**Objective:**
Answer with a number only: how many lines of the data contain "from"?

## begin Information shown

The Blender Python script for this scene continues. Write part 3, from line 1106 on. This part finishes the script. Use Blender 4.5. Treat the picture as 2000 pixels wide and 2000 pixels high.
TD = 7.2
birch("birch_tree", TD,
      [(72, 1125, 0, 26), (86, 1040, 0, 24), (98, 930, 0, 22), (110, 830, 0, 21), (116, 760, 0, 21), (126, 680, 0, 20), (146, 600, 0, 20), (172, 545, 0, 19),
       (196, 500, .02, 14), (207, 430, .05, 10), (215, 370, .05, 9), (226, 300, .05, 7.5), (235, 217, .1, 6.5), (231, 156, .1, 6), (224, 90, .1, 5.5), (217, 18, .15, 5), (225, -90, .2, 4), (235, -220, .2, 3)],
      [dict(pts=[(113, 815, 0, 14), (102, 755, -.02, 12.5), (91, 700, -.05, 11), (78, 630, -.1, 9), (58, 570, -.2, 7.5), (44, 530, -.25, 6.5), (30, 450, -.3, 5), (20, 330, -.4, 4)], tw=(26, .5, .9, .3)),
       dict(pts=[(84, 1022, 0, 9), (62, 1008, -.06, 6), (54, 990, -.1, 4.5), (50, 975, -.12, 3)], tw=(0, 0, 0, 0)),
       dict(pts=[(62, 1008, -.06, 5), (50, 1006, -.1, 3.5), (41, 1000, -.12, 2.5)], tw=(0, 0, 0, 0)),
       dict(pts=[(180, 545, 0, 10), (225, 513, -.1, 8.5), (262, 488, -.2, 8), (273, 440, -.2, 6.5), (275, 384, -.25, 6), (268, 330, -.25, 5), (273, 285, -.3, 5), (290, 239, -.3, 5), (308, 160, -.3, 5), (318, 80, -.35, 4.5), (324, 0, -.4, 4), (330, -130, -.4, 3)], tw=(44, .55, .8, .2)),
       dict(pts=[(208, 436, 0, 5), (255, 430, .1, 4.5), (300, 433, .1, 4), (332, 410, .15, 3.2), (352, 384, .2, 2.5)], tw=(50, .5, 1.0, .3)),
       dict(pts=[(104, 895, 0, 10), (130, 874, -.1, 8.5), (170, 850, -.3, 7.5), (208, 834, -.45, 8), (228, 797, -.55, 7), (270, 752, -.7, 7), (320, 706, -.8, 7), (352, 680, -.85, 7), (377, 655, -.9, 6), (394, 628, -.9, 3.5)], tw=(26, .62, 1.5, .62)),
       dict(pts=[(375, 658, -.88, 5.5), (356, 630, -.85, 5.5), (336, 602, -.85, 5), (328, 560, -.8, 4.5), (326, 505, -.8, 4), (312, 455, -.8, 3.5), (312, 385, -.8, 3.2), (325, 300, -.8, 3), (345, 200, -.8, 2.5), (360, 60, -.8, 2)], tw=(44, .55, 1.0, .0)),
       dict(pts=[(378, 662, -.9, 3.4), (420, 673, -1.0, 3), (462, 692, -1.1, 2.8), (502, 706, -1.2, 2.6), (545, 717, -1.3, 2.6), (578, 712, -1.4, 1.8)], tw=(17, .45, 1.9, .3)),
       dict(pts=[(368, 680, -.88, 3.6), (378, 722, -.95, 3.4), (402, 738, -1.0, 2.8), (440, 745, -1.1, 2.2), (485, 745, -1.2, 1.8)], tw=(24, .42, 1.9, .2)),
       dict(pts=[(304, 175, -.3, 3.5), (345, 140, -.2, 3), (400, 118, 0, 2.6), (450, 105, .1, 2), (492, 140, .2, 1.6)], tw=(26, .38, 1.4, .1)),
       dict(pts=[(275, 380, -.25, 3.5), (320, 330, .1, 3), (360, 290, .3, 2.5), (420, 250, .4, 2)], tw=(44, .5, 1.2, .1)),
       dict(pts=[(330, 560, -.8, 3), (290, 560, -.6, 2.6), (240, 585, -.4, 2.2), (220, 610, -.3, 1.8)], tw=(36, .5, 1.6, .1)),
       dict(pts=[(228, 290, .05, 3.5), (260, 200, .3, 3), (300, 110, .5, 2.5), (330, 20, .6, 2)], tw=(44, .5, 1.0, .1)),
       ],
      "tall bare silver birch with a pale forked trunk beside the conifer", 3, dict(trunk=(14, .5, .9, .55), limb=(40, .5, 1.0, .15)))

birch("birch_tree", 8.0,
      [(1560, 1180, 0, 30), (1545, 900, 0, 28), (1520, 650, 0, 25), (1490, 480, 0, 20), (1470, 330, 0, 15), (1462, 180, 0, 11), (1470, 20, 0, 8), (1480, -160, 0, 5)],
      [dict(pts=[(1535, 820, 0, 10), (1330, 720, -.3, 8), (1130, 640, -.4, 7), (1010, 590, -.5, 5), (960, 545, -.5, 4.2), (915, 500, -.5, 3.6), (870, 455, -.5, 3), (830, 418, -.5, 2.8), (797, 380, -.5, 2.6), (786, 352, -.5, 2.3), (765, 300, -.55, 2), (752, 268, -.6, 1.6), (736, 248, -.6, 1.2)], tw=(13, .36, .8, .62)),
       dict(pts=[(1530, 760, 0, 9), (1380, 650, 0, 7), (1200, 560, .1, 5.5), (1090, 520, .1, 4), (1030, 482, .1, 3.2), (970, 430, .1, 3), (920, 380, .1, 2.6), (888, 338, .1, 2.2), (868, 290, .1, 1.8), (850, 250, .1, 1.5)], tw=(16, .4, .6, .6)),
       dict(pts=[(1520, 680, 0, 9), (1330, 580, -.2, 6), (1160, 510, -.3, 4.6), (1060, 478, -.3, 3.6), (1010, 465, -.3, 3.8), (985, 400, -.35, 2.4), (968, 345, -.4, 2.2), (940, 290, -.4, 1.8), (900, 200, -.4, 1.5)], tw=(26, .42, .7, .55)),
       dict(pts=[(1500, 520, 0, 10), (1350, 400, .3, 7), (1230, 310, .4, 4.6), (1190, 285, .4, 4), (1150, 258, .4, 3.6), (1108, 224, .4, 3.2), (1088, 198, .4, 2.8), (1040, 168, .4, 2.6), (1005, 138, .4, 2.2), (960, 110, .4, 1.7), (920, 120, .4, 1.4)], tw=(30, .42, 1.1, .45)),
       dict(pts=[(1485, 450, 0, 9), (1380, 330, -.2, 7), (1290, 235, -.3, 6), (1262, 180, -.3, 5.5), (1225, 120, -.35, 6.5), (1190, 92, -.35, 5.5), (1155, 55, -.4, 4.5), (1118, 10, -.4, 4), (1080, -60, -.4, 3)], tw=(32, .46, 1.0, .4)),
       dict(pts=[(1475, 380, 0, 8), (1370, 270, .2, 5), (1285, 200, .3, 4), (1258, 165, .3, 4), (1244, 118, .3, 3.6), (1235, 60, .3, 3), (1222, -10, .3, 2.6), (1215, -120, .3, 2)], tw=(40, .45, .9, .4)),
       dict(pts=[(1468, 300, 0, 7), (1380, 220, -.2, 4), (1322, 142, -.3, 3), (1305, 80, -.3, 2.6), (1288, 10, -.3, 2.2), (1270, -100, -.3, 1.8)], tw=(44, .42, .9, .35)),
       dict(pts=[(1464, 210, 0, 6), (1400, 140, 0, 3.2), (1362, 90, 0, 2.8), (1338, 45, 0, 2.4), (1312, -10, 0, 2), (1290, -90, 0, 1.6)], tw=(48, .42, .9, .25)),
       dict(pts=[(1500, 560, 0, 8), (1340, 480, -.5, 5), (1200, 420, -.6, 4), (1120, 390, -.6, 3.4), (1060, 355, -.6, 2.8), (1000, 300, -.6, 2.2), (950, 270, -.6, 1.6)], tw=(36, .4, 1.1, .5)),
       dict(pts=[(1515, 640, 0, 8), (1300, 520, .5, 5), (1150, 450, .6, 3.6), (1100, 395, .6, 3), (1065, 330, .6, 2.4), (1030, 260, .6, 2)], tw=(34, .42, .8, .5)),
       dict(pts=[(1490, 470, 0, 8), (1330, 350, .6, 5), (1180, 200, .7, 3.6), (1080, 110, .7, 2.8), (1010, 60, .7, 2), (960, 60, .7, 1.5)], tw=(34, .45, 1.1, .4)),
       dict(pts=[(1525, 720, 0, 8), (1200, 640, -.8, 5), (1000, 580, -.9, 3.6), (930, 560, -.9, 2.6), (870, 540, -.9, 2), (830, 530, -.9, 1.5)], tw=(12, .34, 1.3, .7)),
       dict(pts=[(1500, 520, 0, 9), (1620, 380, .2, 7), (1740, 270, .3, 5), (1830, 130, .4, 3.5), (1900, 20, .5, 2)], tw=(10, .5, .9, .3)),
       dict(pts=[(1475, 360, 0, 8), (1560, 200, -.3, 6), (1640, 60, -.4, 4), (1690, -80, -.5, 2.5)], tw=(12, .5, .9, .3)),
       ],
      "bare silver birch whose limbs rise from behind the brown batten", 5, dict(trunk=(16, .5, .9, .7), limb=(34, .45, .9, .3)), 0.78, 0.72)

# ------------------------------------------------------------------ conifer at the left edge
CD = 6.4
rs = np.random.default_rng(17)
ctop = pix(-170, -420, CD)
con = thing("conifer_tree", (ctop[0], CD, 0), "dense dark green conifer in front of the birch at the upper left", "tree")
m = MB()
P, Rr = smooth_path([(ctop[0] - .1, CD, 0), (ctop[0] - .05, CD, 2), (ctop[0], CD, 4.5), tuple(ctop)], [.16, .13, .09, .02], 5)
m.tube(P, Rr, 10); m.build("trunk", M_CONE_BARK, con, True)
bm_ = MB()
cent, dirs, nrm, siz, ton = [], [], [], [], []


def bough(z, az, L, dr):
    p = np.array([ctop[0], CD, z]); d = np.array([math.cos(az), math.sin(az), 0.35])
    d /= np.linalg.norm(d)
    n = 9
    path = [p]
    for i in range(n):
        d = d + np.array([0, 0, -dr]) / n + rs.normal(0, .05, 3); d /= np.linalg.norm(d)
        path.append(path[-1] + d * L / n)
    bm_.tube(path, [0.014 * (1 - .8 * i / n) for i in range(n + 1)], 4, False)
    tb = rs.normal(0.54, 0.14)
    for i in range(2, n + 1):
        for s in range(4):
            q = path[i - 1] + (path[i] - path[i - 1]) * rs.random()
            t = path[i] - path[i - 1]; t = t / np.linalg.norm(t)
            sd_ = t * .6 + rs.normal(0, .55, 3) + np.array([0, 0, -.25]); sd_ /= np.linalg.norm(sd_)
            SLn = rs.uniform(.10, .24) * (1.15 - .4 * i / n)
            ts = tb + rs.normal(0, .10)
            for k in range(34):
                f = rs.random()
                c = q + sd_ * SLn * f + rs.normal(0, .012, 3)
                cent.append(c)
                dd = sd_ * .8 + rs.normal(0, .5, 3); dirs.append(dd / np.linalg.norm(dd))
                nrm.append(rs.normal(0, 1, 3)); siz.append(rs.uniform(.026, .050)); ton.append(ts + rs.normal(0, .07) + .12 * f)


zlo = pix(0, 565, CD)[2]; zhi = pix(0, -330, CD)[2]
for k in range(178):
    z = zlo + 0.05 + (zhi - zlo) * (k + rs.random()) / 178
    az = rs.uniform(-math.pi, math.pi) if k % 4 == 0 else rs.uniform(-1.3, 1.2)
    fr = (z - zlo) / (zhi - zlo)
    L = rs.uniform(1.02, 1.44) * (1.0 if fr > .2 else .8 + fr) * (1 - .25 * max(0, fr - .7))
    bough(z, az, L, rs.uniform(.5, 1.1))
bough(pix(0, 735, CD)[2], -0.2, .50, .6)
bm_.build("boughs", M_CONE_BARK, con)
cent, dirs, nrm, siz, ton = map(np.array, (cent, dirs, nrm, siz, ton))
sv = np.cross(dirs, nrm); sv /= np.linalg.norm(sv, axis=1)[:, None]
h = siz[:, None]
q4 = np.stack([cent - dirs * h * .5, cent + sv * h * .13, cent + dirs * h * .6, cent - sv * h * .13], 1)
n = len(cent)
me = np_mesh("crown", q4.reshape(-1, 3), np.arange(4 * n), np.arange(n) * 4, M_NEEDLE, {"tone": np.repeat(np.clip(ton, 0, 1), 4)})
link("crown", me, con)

## end Information shown

**Solved exercise:**
2